* Written instruction *
Quote the material below exactly as written, from the first line to the line that holds "scene.camera = cam_o", endpoints included.
★ ★ ★ ★ ★
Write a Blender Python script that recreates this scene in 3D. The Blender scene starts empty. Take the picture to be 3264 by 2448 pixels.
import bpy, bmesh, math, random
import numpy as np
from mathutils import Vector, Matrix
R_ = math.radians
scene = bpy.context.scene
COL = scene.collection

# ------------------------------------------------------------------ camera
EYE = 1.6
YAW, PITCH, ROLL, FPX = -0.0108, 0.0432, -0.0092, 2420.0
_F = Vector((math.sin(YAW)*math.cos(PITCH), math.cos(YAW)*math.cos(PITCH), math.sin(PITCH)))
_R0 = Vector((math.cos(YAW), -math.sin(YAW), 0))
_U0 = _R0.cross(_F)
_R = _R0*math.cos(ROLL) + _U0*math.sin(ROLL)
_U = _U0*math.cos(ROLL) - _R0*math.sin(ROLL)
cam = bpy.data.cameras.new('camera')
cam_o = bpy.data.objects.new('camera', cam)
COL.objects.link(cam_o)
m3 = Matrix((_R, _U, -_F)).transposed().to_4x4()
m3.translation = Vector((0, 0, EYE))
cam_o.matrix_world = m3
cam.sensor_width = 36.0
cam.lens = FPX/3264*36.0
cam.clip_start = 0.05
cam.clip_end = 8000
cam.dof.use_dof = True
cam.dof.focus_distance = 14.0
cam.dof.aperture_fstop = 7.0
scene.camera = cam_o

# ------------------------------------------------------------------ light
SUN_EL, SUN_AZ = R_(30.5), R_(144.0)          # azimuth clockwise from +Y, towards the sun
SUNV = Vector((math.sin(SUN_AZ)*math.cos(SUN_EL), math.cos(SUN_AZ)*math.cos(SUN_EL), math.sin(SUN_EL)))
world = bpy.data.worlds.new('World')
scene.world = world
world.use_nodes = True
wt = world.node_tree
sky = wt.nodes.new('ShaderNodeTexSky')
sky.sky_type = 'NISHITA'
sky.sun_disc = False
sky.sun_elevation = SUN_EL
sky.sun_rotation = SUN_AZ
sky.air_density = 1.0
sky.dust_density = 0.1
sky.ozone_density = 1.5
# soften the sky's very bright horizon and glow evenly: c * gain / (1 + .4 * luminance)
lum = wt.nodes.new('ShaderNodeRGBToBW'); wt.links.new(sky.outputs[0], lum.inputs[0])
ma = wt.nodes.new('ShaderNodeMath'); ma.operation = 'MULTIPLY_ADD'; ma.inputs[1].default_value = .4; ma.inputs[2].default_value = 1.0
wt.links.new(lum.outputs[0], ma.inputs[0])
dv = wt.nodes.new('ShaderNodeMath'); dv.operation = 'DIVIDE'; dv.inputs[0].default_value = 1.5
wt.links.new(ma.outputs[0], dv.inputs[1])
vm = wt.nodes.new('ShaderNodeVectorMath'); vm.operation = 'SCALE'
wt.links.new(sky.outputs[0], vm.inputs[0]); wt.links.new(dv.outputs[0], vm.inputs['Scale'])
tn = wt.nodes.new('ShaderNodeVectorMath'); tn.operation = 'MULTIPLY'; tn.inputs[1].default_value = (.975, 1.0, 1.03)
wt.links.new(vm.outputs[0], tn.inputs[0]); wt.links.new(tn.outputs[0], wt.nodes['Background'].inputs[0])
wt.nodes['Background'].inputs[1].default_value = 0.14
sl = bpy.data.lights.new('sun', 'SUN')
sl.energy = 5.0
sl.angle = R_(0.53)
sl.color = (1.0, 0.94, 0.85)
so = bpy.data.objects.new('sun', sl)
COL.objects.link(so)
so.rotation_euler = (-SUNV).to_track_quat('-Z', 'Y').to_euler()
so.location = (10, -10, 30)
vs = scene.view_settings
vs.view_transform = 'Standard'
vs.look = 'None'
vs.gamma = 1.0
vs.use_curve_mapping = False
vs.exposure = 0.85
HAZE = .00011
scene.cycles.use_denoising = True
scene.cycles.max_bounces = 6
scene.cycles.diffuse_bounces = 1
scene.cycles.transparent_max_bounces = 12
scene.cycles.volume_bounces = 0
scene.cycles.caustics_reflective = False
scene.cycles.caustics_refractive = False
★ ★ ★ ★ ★
* Task output *
Write a Blender Python script that recreates this scene in 3D. The Blender scene starts empty. Take the picture to be 3264 by 2448 pixels.
import bpy, bmesh, math, random
import numpy as np
from mathutils import Vector, Matrix
R_ = math.radians
scene = bpy.context.scene
COL = scene.collection

# ------------------------------------------------------------------ camera
EYE = 1.6
YAW, PITCH, ROLL, FPX = -0.0108, 0.0432, -0.0092, 2420.0
_F = Vector((math.sin(YAW)*math.cos(PITCH), math.cos(YAW)*math.cos(PITCH), math.sin(PITCH)))
_R0 = Vector((math.cos(YAW), -math.sin(YAW), 0))
_U0 = _R0.cross(_F)
_R = _R0*math.cos(ROLL) + _U0*math.sin(ROLL)
_U = _U0*math.cos(ROLL) - _R0*math.sin(ROLL)
cam = bpy.data.cameras.new('camera')
cam_o = bpy.data.objects.new('camera', cam)
COL.objects.link(cam_o)
m3 = Matrix((_R, _U, -_F)).transposed().to_4x4()
m3.translation = Vector((0, 0, EYE))
cam_o.matrix_world = m3
cam.sensor_width = 36.0
cam.lens = FPX/3264*36.0
cam.clip_start = 0.05
cam.clip_end = 8000
cam.dof.use_dof = True
cam.dof.focus_distance = 14.0
cam.dof.aperture_fstop = 7.0
scene.camera = cam_o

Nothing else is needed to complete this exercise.